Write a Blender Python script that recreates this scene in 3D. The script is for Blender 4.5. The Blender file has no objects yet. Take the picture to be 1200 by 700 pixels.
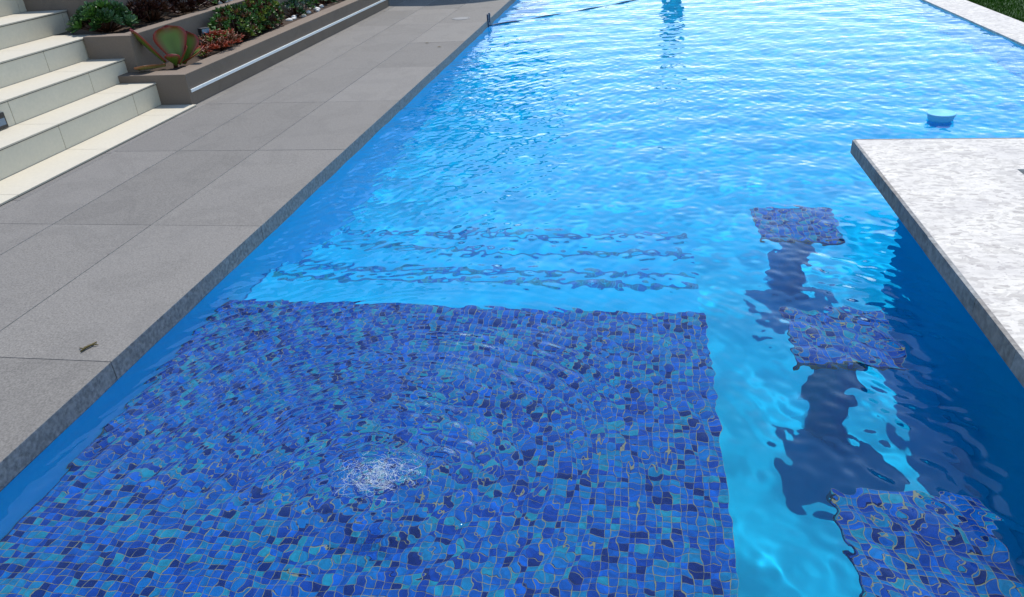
import bpy, bmesh, math, random
import numpy as np
from mathutils import Vector, Matrix
random.seed(7); rng = np.random.default_rng(11)
S = bpy.context.scene
COL = S.collection

# ------------------------------------------------------------------ camera
PITCH, YAW, ROLL, FPX = 0.497595, 0.184746, -0.064482, 890.452
fw = Vector((-math.sin(YAW)*math.cos(PITCH), math.cos(YAW)*math.cos(PITCH), -math.sin(PITCH)))
r0 = Vector((math.cos(YAW), math.sin(YAW), 0)); u0 = r0.cross(fw)
rt = r0*math.cos(ROLL) + u0*math.sin(ROLL); up = -r0*math.sin(ROLL) + u0*math.cos(ROLL)
cd = bpy.data.cameras.new('camera'); cam = bpy.data.objects.new('camera', cd); COL.objects.link(cam)
cd.sensor_width = 36; cd.lens = FPX/1200*36; cd.clip_start = 0.05; cd.clip_end = 3000
cam.matrix_world = Matrix(((rt.x, up.x, -fw.x, 2.1434), (rt.y, up.y, -fw.y, 0), (rt.z, up.z, -fw.z, 1.72), (0, 0, 0, 1)))
S.camera = cam

# ------------------------------------------------------------------ light
SUN_EL, SUN_AZ = math.radians(61), math.radians(1)      # azimuth from +Y towards +X
w = bpy.data.worlds.new('World'); S.world = w; w.use_nodes = True
nt = w.node_tree; sky = nt.nodes.new('ShaderNodeTexSky'); sky.sky_type = 'NISHITA'; sky.sun_disc = False
sky.sun_elevation = SUN_EL; sky.sun_rotation = SUN_AZ; sky.air_density = 1.0; sky.dust_density = 0.1; sky.ozone_density = 1.0
bg = nt.nodes['Background']; bg.inputs['Strength'].default_value = 0.15
nt.links.new(sky.outputs[0], bg.inputs[0])
sd = bpy.data.lights.new('sun', 'SUN'); sd.energy = 3.1; sd.angle = math.radians(0.5); sd.color = (1, 0.96, 0.9)
sun = bpy.data.objects.new('sun', sd); COL.objects.link(sun)
to_sun = Vector((math.sin(SUN_AZ)*math.cos(SUN_EL), math.cos(SUN_AZ)*math.cos(SUN_EL), math.sin(SUN_EL)))
sun.rotation_euler = to_sun.to_track_quat('Z', 'Y').to_euler()
sd.cycles.is_caustics_light = True                        # sunlight refracts through the water onto the tiles
S.view_settings.view_transform = 'Standard'; S.view_settings.look = 'None'
S.view_settings.exposure = 0.75; S.view_settings.gamma = 1
cy = S.cycles
cy.max_bounces = 12; cy.transmission_bounces = 8; cy.glossy_bounces = 5; cy.diffuse_bounces = 6
cy.sample_clamp_indirect = 80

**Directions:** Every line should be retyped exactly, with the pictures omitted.

**Output for this task:**
Write a Blender Python script that recreates this scene in 3D. The script is for Blender 4.5. The Blender file has no objects yet. Take the picture to be 1200 by 700 pixels.
import bpy, bmesh, math, random
import numpy as np
from mathutils import Vector, Matrix
random.seed(7); rng = np.random.default_rng(11)
S = bpy.context.scene
COL = S.collection

# ------------------------------------------------------------------ camera
PITCH, YAW, ROLL, FPX = 0.497595, 0.184746, -0.064482, 890.452
fw = Vector((-math.sin(YAW)*math.cos(PITCH), math.cos(YAW)*math.cos(PITCH), -math.sin(PITCH)))
r0 = Vector((math.cos(YAW), math.sin(YAW), 0)); u0 = r0.cross(fw)
rt = r0*math.cos(ROLL) + u0*math.sin(ROLL); up = -r0*math.sin(ROLL) + u0*math.cos(ROLL)
cd = bpy.data.cameras.new('camera'); cam = bpy.data.objects.new('camera', cd); COL.objects.link(cam)
cd.sensor_width = 36; cd.lens = FPX/1200*36; cd.clip_start = 0.05; cd.clip_end = 3000
cam.matrix_world = Matrix(((rt.x, up.x, -fw.x, 2.1434), (rt.y, up.y, -fw.y, 0), (rt.z, up.z, -fw.z, 1.72), (0, 0, 0, 1)))
S.camera = cam

# ------------------------------------------------------------------ light
SUN_EL, SUN_AZ = math.radians(61), math.radians(1)      # azimuth from +Y towards +X
w = bpy.data.worlds.new('World'); S.world = w; w.use_nodes = True
nt = w.node_tree; sky = nt.nodes.new('ShaderNodeTexSky'); sky.sky_type = 'NISHITA'; sky.sun_disc = False
sky.sun_elevation = SUN_EL; sky.sun_rotation = SUN_AZ; sky.air_density = 1.0; sky.dust_density = 0.1; sky.ozone_density = 1.0
bg = nt.nodes['Background']; bg.inputs['Strength'].default_value = 0.15
nt.links.new(sky.outputs[0], bg.inputs[0])
sd = bpy.data.lights.new('sun', 'SUN'); sd.energy = 3.1; sd.angle = math.radians(0.5); sd.color = (1, 0.96, 0.9)
sun = bpy.data.objects.new('sun', sd); COL.objects.link(sun)
to_sun = Vector((math.sin(SUN_AZ)*math.cos(SUN_EL), math.cos(SUN_AZ)*math.cos(SUN_EL), math.sin(SUN_EL)))
sun.rotation_euler = to_sun.to_track_quat('Z', 'Y').to_euler()
sd.cycles.is_caustics_light = True                        # sunlight refracts through the water onto the tiles
S.view_settings.view_transform = 'Standard'; S.view_settings.look = 'None'
S.view_settings.exposure = 0.75; S.view_settings.gamma = 1
cy = S.cycles
cy.max_bounces = 12; cy.transmission_bounces = 8; cy.glossy_bounces = 5; cy.diffuse_bounces = 6
cy.sample_clamp_indirect = 80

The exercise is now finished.